For Shokeh and Tamari, al-Ama’s work uncovering Zakariah Abu Fheleh represents something greater than the discovery of an unknown photographer and artist. For them, it is something that contributes to all of Palestinian society.
“George is doing magnificent work that nobody else is doing,” Tamari said. “He’s going to families and asking. We do this with diaries, letters and papers, but he’s doing it with photography. He goes to local photographers - almost all of them are dead and he tries to trace their work through their families. It is magnificent work which has recorded a frozen time that’s completely disappeared.”
Having established the existence of Abu Fheleh’s studio, al-Ama is continuing his research by knocking on doors throughout Bethlehem, desperately trying to engage local citizens in his search for photographs that can tell history from a local perspective. What is especially frustrating for him is the amount of Bethlehem’s history dotted around the world as a result of emigration from Palestine, better known as the Palestinian diaspora.
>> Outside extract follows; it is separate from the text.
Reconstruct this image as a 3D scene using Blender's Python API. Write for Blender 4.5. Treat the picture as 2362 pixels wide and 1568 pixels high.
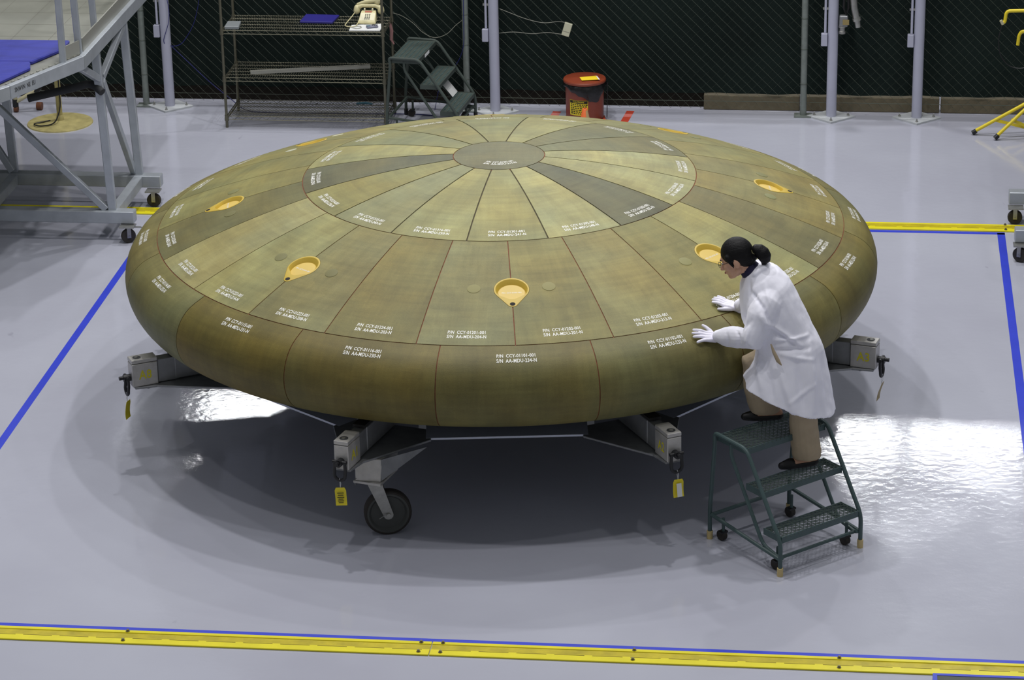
import bpy, bmesh, math, random
import numpy as np
from mathutils import Vector, Matrix, noise, Quaternion

# ------------------------------------------------------------------ reset
for o in list(bpy.data.objects):
    bpy.data.objects.remove(o, do_unlink=True)
scene = bpy.context.scene
COL = scene.collection
random.seed(7)
PI = math.pi

# ------------------------------------------------------------------ camera
cam_d = bpy.data.cameras.new('camera')
cam_d.sensor_fit = 'HORIZONTAL'
cam_d.sensor_width = 36.0
cam_d.lens = 6596.8 / 2362.0 * 36.0
cam_d.clip_end = 300
cam = bpy.data.objects.new('camera', cam_d)
COL.objects.link(cam)
_fw = Vector((0.00080206, 0.92985816, -0.36791732))
_rt = Vector((0.99977988, -0.0084591, -0.01919965))
_up = Vector((0.02096521, 0.36782094, 0.92966027))
cam.matrix_world = Matrix(((_rt.x, _up.x, -_fw.x, 0.04573),
                           (_rt.y, _up.y, -_fw.y, -18.11904),
                           (_rt.z, _up.z, -_fw.z, 7.59057),
                           (0, 0, 0, 1)))
scene.camera = cam

# ------------------------------------------------------------------ world, lights, exposure
world = bpy.data.worlds.new('hall_ambience')
scene.world = world
world.use_nodes = True
world.node_tree.nodes['Background'].inputs[0].default_value = (0.90, 0.94, 1.0, 1)
world.node_tree.nodes['Background'].inputs[1].default_value = 0.22

def area_light(name, loc, target, power, sx, sy=None, shape='DISK', color=(1, 1, 1)):
    d = bpy.data.lights.new(name, 'AREA')
    d.shape = shape
    d.size = sx
    if sy:
        d.size_y = sy
    d.energy = power
    d.color = color
    o = bpy.data.objects.new(name, d)
    COL.objects.link(o)
    o.location = loc
    o.rotation_euler = (Vector(target) - Vector(loc)).to_track_quat('-Z', 'Y').to_euler()
    return o

# high-bay lamps hung under the hall roof (two rows either side of the bay)
BAY_LAMPS = [(-5.6, -4.0, 70), (-2.0, -4.5, 150), (2.5, -4.0, 160), (5.8, -4.5, 70),
             (-5.6, 1.5, 80), (-2.2, 1.0, 330), (2.4, 1.5, 330), (5.8, 1.0, 80),
             (-5.6, 7.5, 100), (-2.0, 7.0, 300), (2.5, 7.5, 320), (5.8, 7.0, 100)]
for lx, ly, lp in BAY_LAMPS:
    area_light('high_bay_lamp', (lx, ly, 12.5), (lx, ly, 0), lp, 0.38, color=(1.0, 0.985, 0.99))
# daylight through the long window strip high in the far wall of the hall
area_light('clerestory_window', (2.2, 28.0, 12.15), (1.5, 2.0, 0.0), 1250, 15.0, 0.55, 'RECTANGLE', (0.95, 0.97, 1.0))

scene.view_settings.view_transform = 'Standard'
scene.view_settings.look = 'None'
scene.view_settings.exposure = 0.0
scene.view_settings.gamma = 1.0
scene.view_settings.use_curve_mapping = False

# ------------------------------------------------------------------ bay frame: u along the fence, v away from the camera
G = 0.125
CG, SG = math.cos(G), math.sin(G)
def B(u, v, z=0.0):
    return Vector((u * CG + v * SG, -u * SG + v * CG, z))
BAY_ROT = -G

# ------------------------------------------------------------------ materials
MATS = {}
def srgb(r, g, b):
    f = lambda c: (c / 255 / 12.92) if c <= 10 else (((c / 255) + 0.055) / 1.055) ** 2.4
    return (f(r), f(g), f(b), 1.0)

def mat(name, color, rough=0.5, metal=0.0, spec=0.5, var=0.0, vscale=6.0, bump=0.0, bscale=60.0, coat=0.0, alpha=1.0, stretch=None):
    m = bpy.data.materials.new(name)
    m.use_nodes = True
    nt = m.node_tree
    b = nt.nodes['Principled BSDF']
    b.inputs['Roughness'].default_value = rough
    b.inputs['Metallic'].default_value = metal
    b.inputs['Specular IOR Level'].default_value = spec
    b.inputs['Coat Weight'].default_value = coat
    b.inputs['Base Color'].default_value = color
    tc = nt.nodes.new('ShaderNodeTexCoord')
    src = tc.outputs['Object']
    if stretch:
        mp = nt.nodes.new('ShaderNodeMapping')
        mp.inputs['Scale'].default_value = stretch
        nt.links.new(src, mp.inputs['Vector'])
        src = mp.outputs['Vector']
    if var > 0:
        n = nt.nodes.new('ShaderNodeTexNoise')
        n.inputs['Scale'].default_value = vscale
        n.inputs['Detail'].default_value = 5
        n.inputs['Roughness'].default_value = 0.6
        nt.links.new(src, n.inputs['Vector'])
        mr = nt.nodes.new('ShaderNodeMapRange')
        mr.inputs['From Min'].default_value = 0.3
        mr.inputs['From Max'].default_value = 0.7
        mr.inputs['To Min'].default_value = 1 - var
        mr.inputs['To Max'].default_value = 1 + var
        nt.links.new(n.outputs['Fac'], mr.inputs['Value'])
        mx = nt.nodes.new('ShaderNodeVectorMath')
        mx.operation = 'SCALE'
        mx.inputs[0].default_value = color[:3]
        nt.links.new(mr.outputs['Result'], mx.inputs['Scale'])
        nt.links.new(mx.outputs['Vector'], b.inputs['Base Color'])
    if bump > 0:
        n2 = nt.nodes.new('ShaderNodeTexNoise')
        n2.inputs['Scale'].default_value = bscale
        n2.inputs['Detail'].default_value = 3
        nt.links.new(src, n2.inputs['Vector'])
        bp = nt.nodes.new('ShaderNodeBump')
        bp.inputs['Strength'].default_value = bump
        bp.inputs['Distance'].default_value = 0.01
        nt.links.new(n2.outputs['Fac'], bp.inputs['Height'])
        nt.links.new(bp.outputs['Normal'], b.inputs['Normal'])
    MATS[name] = m
    return m

def floor_material():
    m = bpy.data.materials.new('epoxy_floor')
    m.use_nodes = True
    nt = m.node_tree
    b = nt.nodes['Principled BSDF']
    L = nt.links.new
    tc = nt.nodes.new('ShaderNodeTexCoord')
    def noi(scale, detail, rough=0.55, mapping=None):
        n = nt.nodes.new('ShaderNodeTexNoise')
        n.inputs['Scale'].default_value = scale
        n.inputs['Detail'].default_value = detail
        n.inputs['Roughness'].default_value = rough
        if mapping:
            mp = nt.nodes.new('ShaderNodeMapping')
            mp.inputs['Scale'].default_value = mapping
            L(tc.outputs['Object'], mp.inputs['Vector'])
            L(mp.outputs['Vector'], n.inputs['Vector'])
        else:
            L(tc.outputs['Object'], n.inputs['Vector'])
        return n
    big = noi(0.55, 4)
    ramp = nt.nodes.new('ShaderNodeValToRGB')
    ramp.color_ramp.elements[0].position = 0.30
    ramp.color_ramp.elements[0].color = (0.410, 0.418, 0.490, 1)
    ramp.color_ramp.elements[1].position = 0.72
    ramp.color_ramp.elements[1].color = (0.475, 0.490, 0.562, 1)
    L(big.outputs['Fac'], ramp.inputs['Fac'])
    # small scuffs with a shape of their own
    sc = noi(9.0, 2, 0.4, (1.0, 0.45, 1.0))
    r2 = nt.nodes.new('ShaderNodeValToRGB')
    r2.color_ramp.elements[0].position = 0.17
    r2.color_ramp.elements[0].color = (0.72, 0.72, 0.74, 1)
    r2.color_ramp.elements[1].position = 0.24
    r2.color_ramp.elements[1].color = (1, 1, 1, 1)
    L(sc.outputs['Fac'], r2.inputs['Fac'])
    mx = nt.nodes.new('ShaderNodeMix')
    mx.data_type = 'RGBA'
    mx.blend_type = 'MULTIPLY'
    mx.inputs['Factor'].default_value = 1.0
    L(ramp.outputs['Color'], mx.inputs['A'])
    L(r2.outputs['Color'], mx.inputs['B'])
    L(mx.outputs['Result'], b.inputs['Base Color'])
    rn = noi(1.6, 5)
    mr = nt.nodes.new('ShaderNodeMapRange')
    mr.inputs['From Min'].default_value = 0.3
    mr.inputs['From Max'].default_value = 0.7
    mr.inputs['To Min'].default_value = 0.07
    mr.inputs['To Max'].default_value = 0.14
    L(rn.outputs['Fac'], mr.inputs['Value'])
    L(mr.outputs['Result'], b.inputs['Roughness'])
    b.inputs['Specular IOR Level'].default_value = 0.5
    op = noi(16.0, 3, 0.5)
    bp = nt.nodes.new('ShaderNodeBump')
    bp.inputs['Strength'].default_value = 0.05
    bp.inputs['Distance'].default_value = 0.02
    L(op.outputs['Fac'], bp.inputs['Height'])
    L(bp.outputs['Normal'], b.inputs['Normal'])
    MATS['floor'] = m

def tile_material():
    """coarse fibrous ablator; each tile's own tone comes from its object colour"""
    m = bpy.data.materials.new('ablator_tile')
    m.use_nodes = True
    nt = m.node_tree
    b = nt.nodes['Principled BSDF']
    L = nt.links.new
    oi = nt.nodes.new('ShaderNodeObjectInfo')
    tc = nt.nodes.new('ShaderNodeTexCoord')
    add = nt.nodes.new('ShaderNodeVectorMath')
    add.operation = 'ADD'
    mul = nt.nodes.new('ShaderNodeMath')
    mul.operation = 'MULTIPLY'
    mul.inputs[1].default_value = 37.0
    L(oi.outputs['Random'], mul.inputs[0])
    L(tc.outputs['UV'], add.inputs[0])
    cmb = nt.nodes.new('ShaderNodeCombineXYZ')
    for i in range(3):
        L(mul.outputs[0], cmb.inputs[i])
    L(cmb.outputs[0], add.inputs[1])
    def noi(scale, detail, rough, sc=None):
        n = nt.nodes.new('ShaderNodeTexNoise')
        n.inputs['Scale'].default_value = scale
        n.inputs['Detail'].default_value = detail
        n.inputs['Roughness'].default_value = rough
        if sc:
            mp = nt.nodes.new('ShaderNodeMapping')
            mp.inputs['Scale'].default_value = sc
            L(add.outputs[0], mp.inputs['Vector'])
            L(mp.outputs[0], n.inputs['Vector'])
        else:
            L(add.outputs[0], n.inputs['Vector'])
        return n
    def rng(n, a, c, lo=0.3, hi=0.7):
        mr = nt.nodes.new('ShaderNodeMapRange')
        mr.inputs['From Min'].default_value = lo
        mr.inputs['From Max'].default_value = hi
        mr.inputs['To Min'].default_value = a
        mr.inputs['To Max'].default_value = c
        L(n.outputs['Fac'], mr.inputs['Value'])
        return mr.outputs['Result']
    blot = rng(noi(3.0, 4, 0.55), 0.78, 1.15)
    st1 = rng(noi(1.0, 5, 0.65, (1.6, 20.0, 1.0)), 0.88, 1.12)
    st2 = rng(noi(1.0, 5, 0.65, (20.0, 1.6, 1.0)), 0.90, 1.10)
    grain = rng(noi(160.0, 2, 0.5), 0.93, 1.07)
    vo = nt.nodes.new('ShaderNodeTexVoronoi')
    vo.distance = 'CHEBYCHEV'
    vo.inputs['Scale'].default_value = 9.0
    vo.inputs['Randomness'].default_value = 0.7
    L(add.outputs[0], vo.inputs['Vector'])
    sepc = nt.nodes.new('ShaderNodeSeparateColor')
    L(vo.outputs['Color'], sepc.inputs[0])
    vr = nt.nodes.new('ShaderNodeMapRange')
    vr.inputs['To Min'].default_value = 0.945
    vr.inputs['To Max'].default_value = 1.055
    L(sepc.outputs[0], vr.inputs['Value'])
    cur = oi.outputs['Color']
    for f in (blot, st1, st2, grain, vr.outputs['Result']):
        vm = nt.nodes.new('ShaderNodeVectorMath')
        vm.operation = 'SCALE'
        L(cur, vm.inputs[0])
        L(f, vm.inputs['Scale'])
        cur = vm.outputs[0]
    # greenish against ochre areas
    hn = noi(2.0, 3, 0.5)
    mix = nt.nodes.new('ShaderNodeMix')
    mix.data_type = 'RGBA'
    mix.blend_type = 'MULTIPLY'
    mix.inputs['Factor'].default_value = 1.0
    rp = nt.nodes.new('ShaderNodeValToRGB')
    rp.color_ramp.elements[0].position = 0.35
    rp.color_ramp.elements[0].color = (0.94, 1.0, 1.10, 1)
    rp.color_ramp.elements[1].position = 0.65
    rp.color_ramp.elements[1].color = (1.06, 1.0, 0.86, 1)
    L(hn.outputs['Fac'], rp.inputs['Fac'])
    L(cur, mix.inputs['A'])
    L(rp.outputs['Color'], mix.inputs['B'])
    L(mix.outputs['Result'], b.inputs['Base Color'])
    b.inputs['Roughness'].default_value = 0.55
    b.inputs['Specular IOR Level'].default_value = 0.35
    bn = noi(220.0, 2, 0.5)
    bp = nt.nodes.new('ShaderNodeBump')
    bp.inputs['Strength'].default_value = 0.15
    bp.inputs['Distance'].default_value = 0.004
    L(bn.outputs['Fac'], bp.inputs['Height'])
    L(bp.outputs['Normal'], b.inputs['Normal'])
    MATS['tile'] = m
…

“I felt upset that as a Bethlehemite we had such a pioneer in photography and all over Palestine and maybe in the Middle East nobody was writing about him, nobody knew him, nobody researched him,” al-Ama said.
“Even the people of Bethlehem know nothing about him, since he emigrated in 1917, 1918. Everything was lost, and he died in Colombia,” he added. Al-Ama took the same route out of Palestine as many Christian Bethlehem families who emigrated during World War I, according to historians. All of Abu Fheleh's family had left the city by the early 1920s.
This makes the historical discoveries by al-Ama all the more significant. “Every photograph for Palestine pre-Nakba and Naksa is important," he says. "It’s a record of buildings, of people, of costumes, of handicraft. Photography in Palestine, taken by foreigners or locals, is highly important, it is the best evidence."